In the Middle East, of course, water shortages are nothing new. Many of the region’s countries have extensive water resource management plans in place—most of which include state-of-the-art treatment and reuse along with cutting-edge desalination and wide-ranging conservation plans. Ongoing investment in infrastructure is also par for the course, with Saudi Arabia’s state-owned water utility—National Water Co.—recently pledging $66.4 billion on plant construction and repairs.  

We’ve covered China’s water resource management efforts for several years now, and growing industrialization and an expanding middle class are only increasing pressure on the country’s water supplies. For example, while China’s population is nearly five times that of the US, its water resources are much smaller than our own.  With an awareness that they may not be able to buy their way out of water shortages in the same way that they can pay to overcome fuel shortages or supplement raw materials important to expanded industrialization, in 2011 the country debuted its 12th “Five-Year Plan.” The plan, which signified a shifting of the country’s focus its to water, delineates several areas of attack to protect against even greater water scarcity.  Part of the plan includes spending $536 billion on water purification, treatment, irrigation, and flood controls. New regulations will also limit annual consumption to 635 billion cubic meters by 2015.

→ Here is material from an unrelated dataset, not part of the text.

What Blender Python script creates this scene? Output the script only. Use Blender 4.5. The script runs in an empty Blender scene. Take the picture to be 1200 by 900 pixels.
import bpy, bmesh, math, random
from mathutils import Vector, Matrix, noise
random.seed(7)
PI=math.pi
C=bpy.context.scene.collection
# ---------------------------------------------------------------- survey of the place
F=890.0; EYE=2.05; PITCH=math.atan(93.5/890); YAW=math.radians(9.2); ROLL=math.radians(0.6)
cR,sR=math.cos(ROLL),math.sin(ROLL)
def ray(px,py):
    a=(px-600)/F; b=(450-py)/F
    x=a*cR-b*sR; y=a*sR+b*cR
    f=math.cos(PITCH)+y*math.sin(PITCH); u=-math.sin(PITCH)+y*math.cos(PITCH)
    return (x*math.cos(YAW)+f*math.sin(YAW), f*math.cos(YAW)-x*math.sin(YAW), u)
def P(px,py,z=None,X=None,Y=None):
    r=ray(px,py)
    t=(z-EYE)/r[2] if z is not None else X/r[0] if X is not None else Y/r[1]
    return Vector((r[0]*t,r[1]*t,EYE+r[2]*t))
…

Bangladesh sits down river from China and India, and thus is beholden to the water resources management of its upstream neighbors. In Bangladesh, average daily consumption hovers around 2.2 billion liters a day, yet the country can only produce 1.9 to 2 billion liters. This gap between supply in demand is impacting every aspect of life in Bangladesh, from regular water use, to sanitation, and even energy generation. While part of the problem is inconsistent supply due to drought/flood weather patterns, Bangladesh also suffers from inadequate resource management planning and an overdependence on groundwater supplies.

And over in Europe, weather patterns are also impacting water supplies. Terms like “water deficiency”, precipitation scarcity”, and “below average snow yield” are cropping up in forecasts across the continent. During March, for example, Germany and the Czech Republic “didn’t see a single day of rain above 5 mm”.  As is always the case, this water scarcity is impacting agriculture and resulting in widespread ramifications: in Germany, for example, water shortages have led to lower than average barley yields, impacting biomass supplies for the entire European Union.

Finally, one year after the Arab Spring, water scarcity is threatening not just public supplies and agricultural yields, it’s threatening governments as well. In Jordan, an overflowing tide of refugees from surrounding countries embroiled in civil unrest and outright war is straining already fragile water supplies. And Jordan is not alone in its struggle to balance political policy with dwindling natural resources. John Kufuor, former president of Ghana and current head of Sanitation and Water for All, believes that increased water scarcity will lead to political instability not only in the Middle East and North Africa, but sub-Saharan Africa as well. 

“People migrate to find water anywhere if there’s a scarcity situation,” said Kufuor in an interview with Bloomberg News.   

“People have fought wars to access water,” he said—a familiar warning that should not lose power from repetition.